Robert Jenkins, president of the Miami Beach Fraternal Order of Police,
agreed. “The people who are coming on Memorial Day are not
police-friendly,” Mr. Jenkins said. “Sometimes we feel there’s an
attitude of ‘them and us,’ and this is going to add to the tensions.”
Mr. Gibbons stressed that dozens of people, including assistant chiefs
and majors, had received or forwarded the offensive emails, which he
said indicated widespread but harmless activity.
“That was the culture back then,” Mr. Vasquez, the retired major, told
the local CBS channel last year. “It was just guys emailing each other.
There was a good ol’ boy mentality back then.”
Delores Jones-Brown, director of the Center on Race, Crime and Justice
at the John Jay College of Criminal Justice, said that any criminal
cases the officers touched were in jeopardy, because defense lawyers
could impeach the credibility of any officer involved.
“You would want prosecutors to take the lead,” she said. “You’d have to
look at the statute to see if the officers violated any harassment and
hate crime statutes. If they did, they can be charged.”
The Broward County, Fla., state attorney’s office was forced to drop 11
felony cases, 23 misdemeanors and one juvenile case after four Fort
Lauderdale police officers were caught sending racists texts, including
some that used racial epithets to refer to suspects they chased. An
officer also made a video trailer featuring actual police dogs and Ku
Klux Klan imagery.
All of the defendants in the dropped cases were black, said Ron Ishoy, a
spokesman for the Broward County state attorney. In all of those
instances, at least one of the four officers involved was the principal
officer in the arrest, he said.
“This is a serious matter,” Mr. Ishoy said in an email. “Beyond the
cases we’ve dropped, we continue to review other cases in which these
former policemen were the principal officers involved in the arrest. We
will drop charges against the defendants where it is appropriate.”
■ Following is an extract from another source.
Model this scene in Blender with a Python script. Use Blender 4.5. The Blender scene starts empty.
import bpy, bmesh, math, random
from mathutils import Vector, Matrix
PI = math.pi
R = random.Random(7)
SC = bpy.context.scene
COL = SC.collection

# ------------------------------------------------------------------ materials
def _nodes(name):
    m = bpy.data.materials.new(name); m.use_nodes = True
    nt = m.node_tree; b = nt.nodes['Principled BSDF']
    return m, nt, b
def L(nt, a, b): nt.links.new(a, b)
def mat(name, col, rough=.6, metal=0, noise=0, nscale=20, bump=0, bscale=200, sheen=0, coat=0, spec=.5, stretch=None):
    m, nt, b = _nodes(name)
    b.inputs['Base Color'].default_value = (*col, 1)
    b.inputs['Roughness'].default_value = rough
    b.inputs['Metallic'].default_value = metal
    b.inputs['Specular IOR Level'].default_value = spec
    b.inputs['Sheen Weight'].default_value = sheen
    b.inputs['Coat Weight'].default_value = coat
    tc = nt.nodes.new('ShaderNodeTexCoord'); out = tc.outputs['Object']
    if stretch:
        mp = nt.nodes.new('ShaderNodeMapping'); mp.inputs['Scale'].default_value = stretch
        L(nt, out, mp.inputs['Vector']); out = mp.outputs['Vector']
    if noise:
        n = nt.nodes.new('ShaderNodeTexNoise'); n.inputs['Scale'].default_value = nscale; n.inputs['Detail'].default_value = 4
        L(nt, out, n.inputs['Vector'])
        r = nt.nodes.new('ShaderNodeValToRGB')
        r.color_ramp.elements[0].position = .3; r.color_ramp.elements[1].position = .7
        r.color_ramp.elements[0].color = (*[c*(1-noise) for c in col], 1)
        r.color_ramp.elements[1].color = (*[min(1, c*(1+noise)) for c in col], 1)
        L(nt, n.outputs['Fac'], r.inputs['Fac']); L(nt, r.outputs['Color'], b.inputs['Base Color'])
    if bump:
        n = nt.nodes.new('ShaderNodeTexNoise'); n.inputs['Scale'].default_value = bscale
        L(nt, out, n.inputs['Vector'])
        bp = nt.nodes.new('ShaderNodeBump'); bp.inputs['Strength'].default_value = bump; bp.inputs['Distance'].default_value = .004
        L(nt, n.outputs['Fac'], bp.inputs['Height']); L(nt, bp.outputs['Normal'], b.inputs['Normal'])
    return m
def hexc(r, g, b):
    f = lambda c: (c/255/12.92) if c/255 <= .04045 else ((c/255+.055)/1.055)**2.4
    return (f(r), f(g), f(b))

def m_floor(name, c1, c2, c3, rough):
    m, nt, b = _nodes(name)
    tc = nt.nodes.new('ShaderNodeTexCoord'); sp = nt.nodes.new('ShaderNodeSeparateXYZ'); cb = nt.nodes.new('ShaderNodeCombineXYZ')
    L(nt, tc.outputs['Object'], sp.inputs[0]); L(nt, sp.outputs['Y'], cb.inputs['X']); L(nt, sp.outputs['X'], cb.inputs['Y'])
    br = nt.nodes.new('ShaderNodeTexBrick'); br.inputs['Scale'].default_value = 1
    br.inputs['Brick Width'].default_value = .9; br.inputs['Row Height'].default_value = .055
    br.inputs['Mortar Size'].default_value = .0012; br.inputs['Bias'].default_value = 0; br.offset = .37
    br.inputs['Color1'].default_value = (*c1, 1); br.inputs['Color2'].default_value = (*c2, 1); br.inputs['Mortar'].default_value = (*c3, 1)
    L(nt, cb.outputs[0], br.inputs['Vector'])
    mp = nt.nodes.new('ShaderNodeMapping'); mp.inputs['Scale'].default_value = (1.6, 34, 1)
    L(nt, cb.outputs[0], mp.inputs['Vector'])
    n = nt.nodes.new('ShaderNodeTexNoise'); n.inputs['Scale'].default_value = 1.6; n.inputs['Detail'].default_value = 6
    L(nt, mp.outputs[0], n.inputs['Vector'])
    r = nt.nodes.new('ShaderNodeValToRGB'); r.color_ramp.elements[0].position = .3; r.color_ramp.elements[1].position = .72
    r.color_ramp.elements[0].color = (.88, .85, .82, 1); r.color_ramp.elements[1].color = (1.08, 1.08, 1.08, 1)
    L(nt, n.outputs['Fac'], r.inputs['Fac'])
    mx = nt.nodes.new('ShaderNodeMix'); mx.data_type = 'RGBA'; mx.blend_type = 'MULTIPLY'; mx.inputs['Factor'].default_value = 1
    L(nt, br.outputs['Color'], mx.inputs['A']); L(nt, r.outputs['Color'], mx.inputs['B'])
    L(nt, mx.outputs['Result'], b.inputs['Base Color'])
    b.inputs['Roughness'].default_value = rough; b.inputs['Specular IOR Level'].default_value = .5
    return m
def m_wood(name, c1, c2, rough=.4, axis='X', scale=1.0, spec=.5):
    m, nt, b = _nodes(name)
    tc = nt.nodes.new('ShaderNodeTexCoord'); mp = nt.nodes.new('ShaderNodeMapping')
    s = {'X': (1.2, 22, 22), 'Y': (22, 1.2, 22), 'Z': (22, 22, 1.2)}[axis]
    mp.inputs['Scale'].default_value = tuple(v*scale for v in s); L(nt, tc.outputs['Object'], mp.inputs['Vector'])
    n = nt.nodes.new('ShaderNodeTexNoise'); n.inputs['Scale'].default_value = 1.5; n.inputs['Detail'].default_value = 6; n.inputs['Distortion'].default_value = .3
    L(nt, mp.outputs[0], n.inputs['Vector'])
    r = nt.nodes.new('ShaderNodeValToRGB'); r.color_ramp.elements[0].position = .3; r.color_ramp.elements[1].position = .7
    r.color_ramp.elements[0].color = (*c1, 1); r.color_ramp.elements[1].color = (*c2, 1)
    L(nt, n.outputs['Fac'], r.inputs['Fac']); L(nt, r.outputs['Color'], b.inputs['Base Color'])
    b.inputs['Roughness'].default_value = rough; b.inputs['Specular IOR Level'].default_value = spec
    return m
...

Howard Finkelstein, the Broward public defender, said the state attorney
and police investigations did not go far enough. “Look at the numbers.
How is it possible that in a city that is 31 percent black, 96 percent
of the people stopped walking or biking are black? How is that even
possible, statistically?”
His office is reviewing 45 of the officers’ cases.
“I can assure you that if people think the beating of black young men is
funny, then they are willing to beat young black men, period, end of
story,” Mr. Finkelstein said.
“It is not possible for an officer to use hate-filled language and
humor, but only on his private time.”
Marsha Ellison, president of the Fort Lauderdale branch of the
N.A.A.C.P., said the city had reprimanded only low-ranking officers and
had not, for example, disciplined the K-9 officers who allowed their
dogs to be used in the video.
“The city wants us to believe that a 22-year-old kid on the force for
three years was the mastermind of all of this,” she said.
The three Fort Lauderdale officers who were fired are appealing their
dismissals; one resigned. One of the fired men, Christopher Sousa, 25,
said he had sent an apology to the N.A.A.C.P.
“I made a mistake, a huge one, and I am so sorry for it,” Mr. Sousa
said. “I understand that some people will never forgive me.”
On Friday, the San Francisco district attorney’s office, which is
reviewing some 3,000 cases in which one of 14 officers who sent or
received offensive texts was listed as the primary officer, said it had
so far dismissed eight criminal cases.